Riley, the youngest, is seen early on as different from the jocks and lads that surround him. Not wanting to smoke, for example. But when the plot needs him to, sure, he’ll get himself possessed by a dead person.

The character of Mia is easily the most aggressively unlikeable character, and it is likely due to a candidness the film has in giving us much backstory or chemistry for her. Most of the film sees her as a sort of junkie medium, telling everyone that the solution is more of what caused the problem to begin with. Not to mention the absurdity of the frat boys who know the rules of this hand already, but fail immediately so the film can happen.

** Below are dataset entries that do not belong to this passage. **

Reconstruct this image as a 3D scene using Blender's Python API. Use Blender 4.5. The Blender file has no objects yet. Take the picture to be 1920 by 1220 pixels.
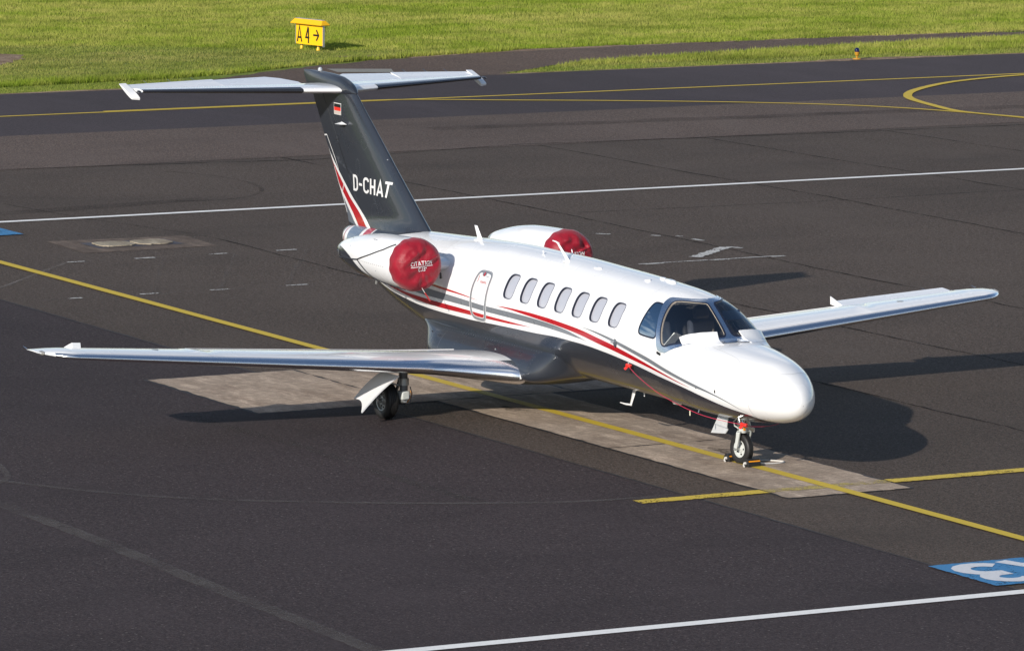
import bpy, math, random
import numpy as np
from mathutils import Matrix, Vector
R = math.radians
rng = np.random.default_rng(7)
random.seed(7)
scene = bpy.context.scene
C = bpy.context.collection

# ------------------------------------------------------------------ camera
CX, CY, CZ = 63.5262590, -39.6244299, 12.0149599
YAW, PIT, ROLL, FPX = 2.63745081, -0.131476124, 0.00741634160, 10319.836
d = np.array([math.cos(PIT)*math.cos(YAW), math.cos(PIT)*math.sin(YAW), math.sin(PIT)])
r0 = np.cross(d, [0, 0, 1]); r0 /= np.linalg.norm(r0); u0 = np.cross(r0, d)
rr = math.cos(ROLL)*r0 + math.sin(ROLL)*u0
uu = -math.sin(ROLL)*r0 + math.cos(ROLL)*u0
cam_d = bpy.data.cameras.new('camera')
cam = bpy.data.objects.new('camera', cam_d); C.objects.link(cam)
cam.matrix_world = Matrix(((rr[0], uu[0], -d[0], CX), (rr[1], uu[1], -d[1], CY), (rr[2], uu[2], -d[2], CZ), (0, 0, 0, 1)))
cam_d.sensor_width = 36.0
cam_d.lens = FPX/1920*36.0
cam_d.clip_start = 1.0; cam_d.clip_end = 6000
scene.camera = cam

# ------------------------------------------------------------------ world, sun, exposure
SUN = Vector((1.10, -2.17, 1.0)).normalized()
world = bpy.data.worlds.new('World'); scene.world = world; world.use_nodes = True
wn = world.node_tree; wn.nodes.clear()
wo = wn.nodes.new('ShaderNodeOutputWorld'); bg = wn.nodes.new('ShaderNodeBackground')
sky = wn.nodes.new('ShaderNodeTexSky'); sky.sky_type = 'NISHITA'; sky.sun_disc = False
sky.sun_elevation = math.asin(SUN.z); sky.sun_rotation = math.atan2(SUN.x, SUN.y)
sky.air_density = 1.0; sky.dust_density = 0.25; sky.ozone_density = 2.6
tc = wn.nodes.new('ShaderNodeTexCoord')
sep = wn.nodes.new('ShaderNodeSeparateXYZ'); wn.links.new(tc.outputs['Generated'], sep.inputs[0])
ab = wn.nodes.new('ShaderNodeMath'); ab.operation = 'ABSOLUTE'; wn.links.new(sep.outputs[2], ab.inputs[0])
ad = wn.nodes.new('ShaderNodeMath'); ad.operation = 'ADD'; ad.inputs[1].default_value = 0.22; wn.links.new(ab.outputs[0], ad.inputs[0])
dx = wn.nodes.new('ShaderNodeMath'); dx.operation = 'DIVIDE'; wn.links.new(sep.outputs[0], dx.inputs[0]); wn.links.new(ad.outputs[0], dx.inputs[1])
dy = wn.nodes.new('ShaderNodeMath'); dy.operation = 'DIVIDE'; wn.links.new(sep.outputs[1], dy.inputs[0]); wn.links.new(ad.outputs[0], dy.inputs[1])
cb = wn.nodes.new('ShaderNodeCombineXYZ'); wn.links.new(dx.outputs[0], cb.inputs[0]); wn.links.new(dy.outputs[0], cb.inputs[1])
cn = wn.nodes.new('ShaderNodeTexNoise'); cn.inputs['Scale'].default_value = 1.7; cn.inputs['Detail'].default_value = 9; cn.inputs['Roughness'].default_value = .62
wn.links.new(cb.outputs[0], cn.inputs['Vector'])
cr = wn.nodes.new('ShaderNodeValToRGB'); cr.color_ramp.elements[0].position = .53; cr.color_ramp.elements[1].position = .70
inv = wn.nodes.new('ShaderNodeMath'); inv.operation = 'SUBTRACT'; inv.inputs[0].default_value = 1.0; wn.links.new(ab.outputs[0], inv.inputs[1])
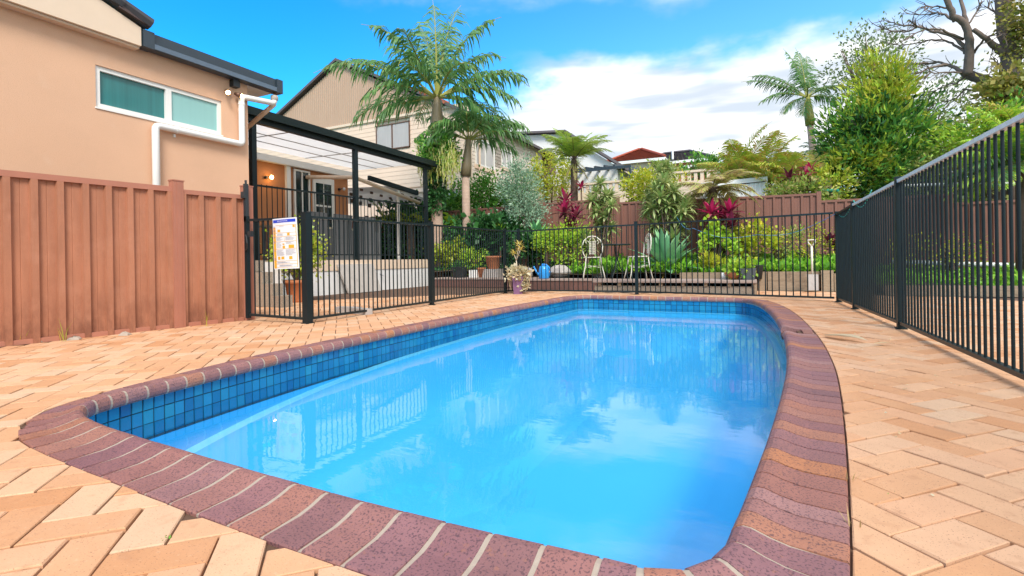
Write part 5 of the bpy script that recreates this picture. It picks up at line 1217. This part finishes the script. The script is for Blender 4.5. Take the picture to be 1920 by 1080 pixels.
bush('far_trees', 'thin-topped distant saplings left of the dead tree', 'tree', 1735, 215, 24, (2.0, .8, 1.4), L_euc, 1500, .15, 88, 2, .25, fill=.2, stems=8)
bush('low_shrub', 'yellow-green shrub at the foot of the conical tree', 'shrub', 1560, 352, 14.4, (.5, .4, .45), L_conify, 1100, .12, 89, .8, .2)
# spiky cycad palm at the right edge
c_ = aty(1925, 315, 11.6); q = thing('spear_palm', 'fan of long green and yellow fronds overhanging the brown fence at the right edge', 'palm', (c_.x, c_.y, .4)); g_ = random.Random(9)
trunk(q, [(c_.x, c_.y, .2), c_], [.16, .14], m_bark, 10)
for i in range(20): frond(q, tuple(c_), caz(g_.uniform(90, 290)), R(g_.uniform(-5, 75)), g_.uniform(1.1, 1.6), g_.uniform(.9, 1.6), L_lime if i % 3 else L_palm, nl=34, ll=.42, lw=.035, seed=900 + i, rr=.014, drop=.5, vee=.2)
c_ = aty(1900, 215, 13.6); q = thing('spear_palm', 'yellow and orange streaked strappy palm below the dead tree trunk', 'palm', (c_.x, c_.y, .6))
for i in range(12): frond(q, tuple(c_ - Vector((0, 0, .2))), caz(g_.uniform(0, 360)), R(g_.uniform(10, 70)), .8, 1.2, L_golden if i % 2 else L_lime, nl=20, ll=.3, lw=.04, seed=930 + i, rr=.012)
trunk(q, [(c_.x, c_.y, .4), c_ - Vector((0, 0, .2))], [.1, .08], m_bark, 8)

# rosettes ----------------------------------------------------------
def rosette(root, c_, n_, L, w_, mat, el0=10, el1=85, droop=.5, seed=1, name='leaf', shape=None, seg=5, single=True, fold=.3):
    g_ = random.Random(seed); mb = MB()
    for i in range(n_):
        t_ = i / max(1, n_ - 1); az_ = i * 2.39996 + g_.uniform(-.2, .2); e = R(el0 + (el1 - el0) * t_ + g_.uniform(-5, 5)); LL = L * g_.uniform(.85, 1.1) * (1 - .15 * t_)
        if single: mb = MB()
        mb.leaf((c_[0] + cos(az_) * .03, c_[1] + sin(az_) * .03, c_[2] + .03 * t_), az_, e, LL, w_ * g_.uniform(.85, 1.1), droop * g_.uniform(.5, 1.3), seg, fold, shape)
        if single: part(name, mb, mat, root, True)
    if not single: part(name, mb, mat, root, True)
agsh = lambda t: (.55 + .45 * min(1, t * 2.2)) * (1 if t < .45 else max(.02, (1 - ((t - .45) / .55) ** 1.7)))
c_ = aty(1250, 512, 10.75); q = thing('agave', 'large blue-green agave rosette behind the second white chair', 'agave', (c_.x, c_.y, .33))
rosette(q, (c_.x, c_.y, .40), 46, .92, .17, L_agave, -2, 86, .25, 5, shape=agsh)
rosette(q, (c_.x, c_.y, .36), 6, .55, .09, L_orange, -22, -5, .4, 6, name='dry_leaf', shape=agsh)
c_ = aty(1008, 450, 11.0); q = thing('foxtail_agave', 'broad-leaved green agave standing among yellow bushes behind the watering can', 'agave', (c_.x, c_.y, .33))
trunk(q, [(c_.x, c_.y, .3), (c_.x, c_.y, c_.z - .05)], [.06, .06], m_bark, 8)
rosette(q, (c_.x, c_.y, c_.z - .05), 20, .62, .17, L_agave2, 8, 82, .45, 8, shape=agsh)
c_ = aty(937, 425, 11.8); q = thing('yucca', 'small spiky green yucca in front of the brown fence', 'yucca', (c_.x, c_.y, .35)); trunk(q, [(c_.x, c_.y, .3), tuple(c_ - Vector((0, 0, .15)))], [.05, .04], m_bark, 8)
rosette(q, (c_.x, c_.y, c_.z - .2), 26, .45, .035, L_lime, 20, 88, .3, 9)
def cordyline(px, py, y, heads, lb, L=.48, base=.35):
    b0 = aty(px, py, y); q = thing('cordyline', lb, 'cordyline', (b0.x, b0.y, base))
    for k, (hx, hy, dy, n_, mt) in enumerate(heads):
        h = aty(hx, hy, y + dy); trunk(q, [(b0.x, b0.y, base), ((b0.x + h.x) / 2, (b0.y + h.y) / 2, (base + h.z) / 2 - .05), tuple(h)], [.035, .03, .02], m_bark, 7, 'stem')
        rosette(q, tuple(h), n_, L, .085, mt, -15, 80, 1.0, int(hx) + k, single=(n_ > 15 and k < 2))
cordyline(1066, 470, 11.4, [(1058, 400, -.1, 24, L_cord), (1078, 408, .1, 22, L_cord), (1060, 378, .2, 18, L_cord), (1070, 428, -.2, 26, L_cordd)], 'magenta and maroon cordyline before the brown fence, left of the striped-leaf plants')
cordyline(1348, 480, 11.2, [(1333, 402, -.1, 26, L_cord), (1368, 400, .1, 24, L_cord), (1350, 415, .25, 26, L_cord), (1345, 432, -.2, 24, L_cordd), (1372, 425, -.1, 16, L_cordd)], 'magenta cordyline in front of the ribbed brown fence below the dry tree fern', .45)
cordyline(1090, 372, 13.8, [(1090, 352, 0, 14, L_cord)], 'single pink cordyline tip above the brown fence beside the fern trunk', .28, .6)
cordyline(1498, 372, 14.2, [(1480, 335, 0, 14, L_cordd), (1512, 330, .1, 16, L_cord), (1502, 350, .1, 16, L_cordd), (1520, 320, .3, 10, L_cord)], 'maroon cordyline thicket behind the right end of the brown fence', .42, .8)
cordyline(1556, 475, 11.6, [(1556, 455, 0, 16, L_cordd), (1566, 466, .1, 14, L_cordd)], 'dark maroon-leaved plant at the right fence corner', .3)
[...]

All of this is terrible, but the lick of quality that it has is the production value. A24 production means it is a good looking movie. If it had been paced and written better, it could have been full of atmosphere and jump scares. The film has your classic horror hallmarks: an easily reproduceable magic item? Check. Your expendable teenagers? Check. Magic words you have to say? Check.

But it is just how earnest it is. Like it knows it is the next big thing. A film that wants to be an earnest horror movie would not have the cops arrive at a grisly, bloody scene and not, A: shut the house down for an investigation, B: confiscate the teens’ phones, C: have lengthy interviews with all of them about what happened.

It is just a bad movie overall, if you have any experience at all with horror films.

Additional Marshmallows: The rating too high for the vitriol in the review? This is mostly for two reasons: the production values and the fact that teenagers will enjoy it.